▸ **WRITTEN TASK**
Copy the data that follows exactly. Include no pictures.

>> START DATA BLOCK

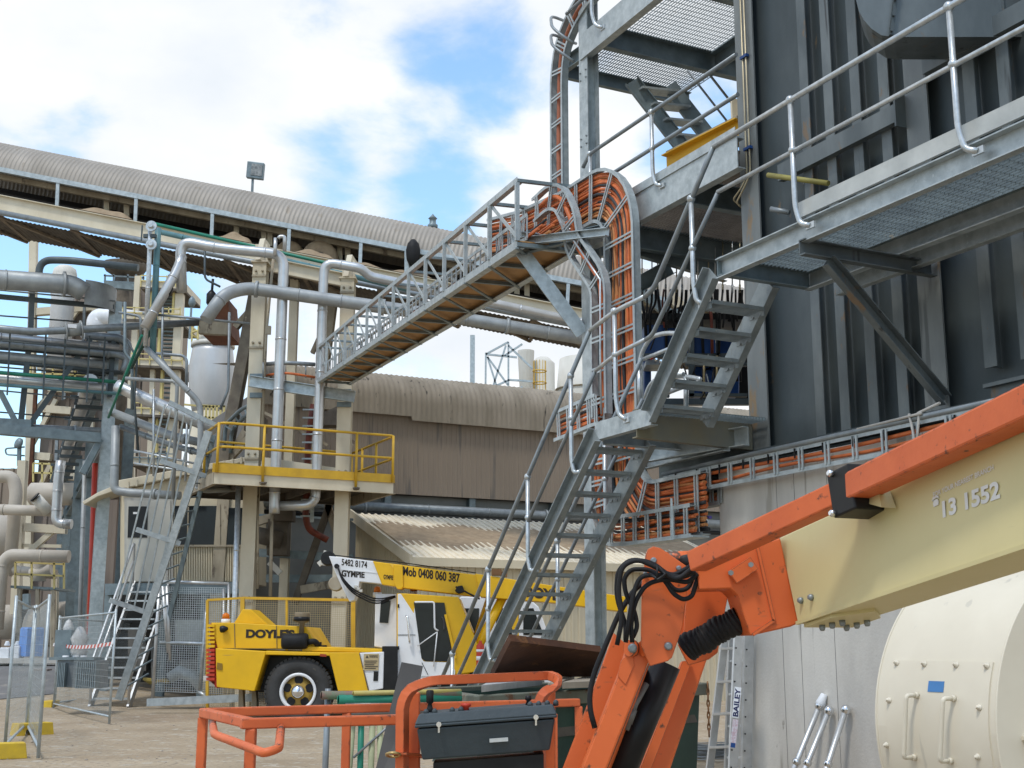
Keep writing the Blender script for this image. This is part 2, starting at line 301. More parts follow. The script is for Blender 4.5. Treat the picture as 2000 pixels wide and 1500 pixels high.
# ================= the ribbed steel casing on the right =================
VP = 7.8
cas = T('steel_casing', 'huge dark ribbed steel casing standing on the concrete wall at right', 'industrial building', W(8, VP, 3.3))
mb = MB(); mb.box(W(6.6, VP + 1.63, 8.2), 7.2, 3.0, 9.7, U, Vd); mb.build('wall', steel, cas)
def trib(u, z0, z1, name='rib', wf=.125, dep=.118, m=None):
    r = MB(); r.box(W(u, VP + .006, (z0 + z1) / 2), wf, .012, z1 - z0, U, Vd); r.box(W(u, VP + .012 + (dep - .012) / 2, (z0 + z1) / 2), .012, dep - .014, z1 - z0, U, Vd)
    return r.build(name, m or steell, cas)
for u in [9.18, 8.84, 8.47, 8.10] + [7.12, 6.76, 6.40, 6.04, 5.68, 5.32, 4.96]:
    trib(u, 3.36 + (.25 if u < 7.3 else 0), 12.5)
# I columns
colm = M('column_steel', (.21, .225, .222), (.15, .165, .165), 2.2, .5, .3, .06, 14, spot=(.24, .17, .10), ssc=2.6, sth=.62, streak=.35, scr=((.11, .12, .12), (8, 8, .6), .62))
def icol(u, wf, z0, z1):
    r = MB(); p, q = W(u, VP + .10, z0), W(u, VP + .10, z1); r.ib(p, q, .20, wf, Vd, .018, .014); return r.build('column', colm, cas)
icol(10.11, .30, 3.2, 12.5); icol(7.72, .26, 3.3, 12.5)
r = MB(); r.box(W(10.13, VP + .47, 7.85), .02, .5, 9.2, U, Vd); r.build('end_plate', steel, cas)
r = MB(); r.ch(W(9.55, VP - .07, 6.06), W(7.87, VP - .07, 6.06), .17, .06, Z, -1, .012); r.box(W(7.86, VP - .06, 6.06), .02, .12, .3, U, Vd); r.build('waler', steell, cas)
r = MB(); r.ch(W(7.55, VP - .07, 6.36), W(4.2, VP - .07, 6.36), .17, .06, Z, -1, .012); r.build('waler', steell, cas)
r = MB(); r.box(W(7.6, VP + .05, 3.3), 5.2, .3, .08, U, Vd); r.box(W(9.2, VP + .15, 3.2), 1.6, .3, .1, U, Vd); r.build('base_frame', steel, cas)
for i in range(26):
    u = random.uniform(5.2, 9.6); r = MB(); r.lathe([(.012, 0), (.01, .012)], W(u, VP + .128, random.uniform(4, 9)), -Vd, 6); r.build('stud', steell, cas)
r = MB(); r.box(W(6.9, VP - .02, 3.46), .55, .05, .03, U, Vd); r.box(W(6.9, VP + .06, 3.36), .5, .1, .17, U, Vd); r.build('foot', steell, cas)
# capillary pipes on the corner column
for du in (.0, .055):
    t = MB(); b0 = [W(10.1 - du, VP - .03, 9.5), W(10.1 - du, VP - .03, 6.25), W(10.15 - du, VP - .06, 6.12), W(10.33 - du, VP - .05, 6.04 - du), W(10.33 - du, VP + .02, 6.0 - du)]
    t.tube(rnd(b0, .12), .011, 6); t.build('tubing', M('brass_tube%d' % (du * 100), (.42, .36, .24), None, 5, .4, .5), cas)
for z in (7.55, 6.52, 8.8):
    t = MB(); t.box(W(10.07, VP - .03, z), .11, .04, .03, U, Vd); t.build('clamp', bluem, cas)
# yellow scaffold tube stubs
for p, q, m, l in ((PV(1500, 342, 7.55), PV(1618, 358, 7.68), M('olive_tube', (.28, .25, .07), (.2, .18, .06), 6, .6), 'yellow scaffold tube stub jutting from the casing above the walkway'), (PV(1505, 408, 7.6), PV(1542, 415, 7.7), tubed, 'short grey scaffold tube below the yellow one at the walkway')):
    t = MB(); t.tube([p, q], .026, 10); solo(t, 'scaffold_tube', m, l, 'tube')
# ================= duct hood at the top right =================
du_ = T('fan_duct', 'smooth grey curved duct casing at the top right corner', 'duct', PY(1850, 60, 9.5))
pl = [PY(*c, 9.5) for c in ((1672, 0), (1678, 22), (1688, 40), (1702, 56), (1722, 69), (1745, 72), (2300, 72), (2300, -420), (1700, -420), (1668, -60))]
mb = MB(); rv_ = rayd(1850, 60); rv_ = V3((rv_.x, rv_.y, .06)).normalized(); mb.prism(pl, rv_ * .5); mb.build('shell', steell, du_)
mb = MB(); mb.bar(PY(1752, -30, 9.48), PY(1740, 70, 9.48), .03, .05, Y); mb.bar(PY(1745, 74, 9.55), PY(1800, 92, 10.1), .05, .03, Z)
for t in (0, .3, .6, .9): mb.lathe([(.012, 0), (.012, .02)], PY(1752 - 12 * t, -30 + 100 * t, 9.45), -Y, 6)
mb.build('flange', steel, du_)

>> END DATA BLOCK

▸ **EXERCISE RESULT**
Keep writing the Blender script for this image. This is part 2, starting at line 301. More parts follow. The script is for Blender 4.5. Treat the picture as 2000 pixels wide and 1500 pixels high.
# ================= the ribbed steel casing on the right =================
VP = 7.8
cas = T('steel_casing', 'huge dark ribbed steel casing standing on the concrete wall at right', 'industrial building', W(8, VP, 3.3))
mb = MB(); mb.box(W(6.6, VP + 1.63, 8.2), 7.2, 3.0, 9.7, U, Vd); mb.build('wall', steel, cas)
def trib(u, z0, z1, name='rib', wf=.125, dep=.118, m=None):
    r = MB(); r.box(W(u, VP + .006, (z0 + z1) / 2), wf, .012, z1 - z0, U, Vd); r.box(W(u, VP + .012 + (dep - .012) / 2, (z0 + z1) / 2), .012, dep - .014, z1 - z0, U, Vd)
    return r.build(name, m or steell, cas)
for u in [9.18, 8.84, 8.47, 8.10] + [7.12, 6.76, 6.40, 6.04, 5.68, 5.32, 4.96]:
    trib(u, 3.36 + (.25 if u < 7.3 else 0), 12.5)
# I columns
colm = M('column_steel', (.21, .225, .222), (.15, .165, .165), 2.2, .5, .3, .06, 14, spot=(.24, .17, .10), ssc=2.6, sth=.62, streak=.35, scr=((.11, .12, .12), (8, 8, .6), .62))
def icol(u, wf, z0, z1):
    r = MB(); p, q = W(u, VP + .10, z0), W(u, VP + .10, z1); r.ib(p, q, .20, wf, Vd, .018, .014); return r.build('column', colm, cas)
icol(10.11, .30, 3.2, 12.5); icol(7.72, .26, 3.3, 12.5)
r = MB(); r.box(W(10.13, VP + .47, 7.85), .02, .5, 9.2, U, Vd); r.build('end_plate', steel, cas)
r = MB(); r.ch(W(9.55, VP - .07, 6.06), W(7.87, VP - .07, 6.06), .17, .06, Z, -1, .012); r.box(W(7.86, VP - .06, 6.06), .02, .12, .3, U, Vd); r.build('waler', steell, cas)
r = MB(); r.ch(W(7.55, VP - .07, 6.36), W(4.2, VP - .07, 6.36), .17, .06, Z, -1, .012); r.build('waler', steell, cas)
r = MB(); r.box(W(7.6, VP + .05, 3.3), 5.2, .3, .08, U, Vd); r.box(W(9.2, VP + .15, 3.2), 1.6, .3, .1, U, Vd); r.build('base_frame', steel, cas)
for i in range(26):
    u = random.uniform(5.2, 9.6); r = MB(); r.lathe([(.012, 0), (.01, .012)], W(u, VP + .128, random.uniform(4, 9)), -Vd, 6); r.build('stud', steell, cas)
r = MB(); r.box(W(6.9, VP - .02, 3.46), .55, .05, .03, U, Vd); r.box(W(6.9, VP + .06, 3.36), .5, .1, .17, U, Vd); r.build('foot', steell, cas)
# capillary pipes on the corner column
for du in (.0, .055):
    t = MB(); b0 = [W(10.1 - du, VP - .03, 9.5), W(10.1 - du, VP - .03, 6.25), W(10.15 - du, VP - .06, 6.12), W(10.33 - du, VP - .05, 6.04 - du), W(10.33 - du, VP + .02, 6.0 - du)]
    t.tube(rnd(b0, .12), .011, 6); t.build('tubing', M('brass_tube%d' % (du * 100), (.42, .36, .24), None, 5, .4, .5), cas)
for z in (7.55, 6.52, 8.8):
    t = MB(); t.box(W(10.07, VP - .03, z), .11, .04, .03, U, Vd); t.build('clamp', bluem, cas)
# yellow scaffold tube stubs
for p, q, m, l in ((PV(1500, 342, 7.55), PV(1618, 358, 7.68), M('olive_tube', (.28, .25, .07), (.2, .18, .06), 6, .6), 'yellow scaffold tube stub jutting from the casing above the walkway'), (PV(1505, 408, 7.6), PV(1542, 415, 7.7), tubed, 'short grey scaffold tube below the yellow one at the walkway')):
    t = MB(); t.tube([p, q], .026, 10); solo(t, 'scaffold_tube', m, l, 'tube')
# ================= duct hood at the top right =================
du_ = T('fan_duct', 'smooth grey curved duct casing at the top right corner', 'duct', PY(1850, 60, 9.5))
pl = [PY(*c, 9.5) for c in ((1672, 0), (1678, 22), (1688, 40), (1702, 56), (1722, 69), (1745, 72), (2300, 72), (2300, -420), (1700, -420), (1668, -60))]
mb = MB(); rv_ = rayd(1850, 60); rv_ = V3((rv_.x, rv_.y, .06)).normalized(); mb.prism(pl, rv_ * .5); mb.build('shell', steell, du_)
mb = MB(); mb.bar(PY(1752, -30, 9.48), PY(1740, 70, 9.48), .03, .05, Y); mb.bar(PY(1745, 74, 9.55), PY(1800, 92, 10.1), .05, .03, Z)
for t in (0, .3, .6, .9): mb.lathe([(.012, 0), (.012, .02)], PY(1752 - 12 * t, -30 + 100 * t, 9.45), -Y, 6)
mb.build('flange', steel, du_)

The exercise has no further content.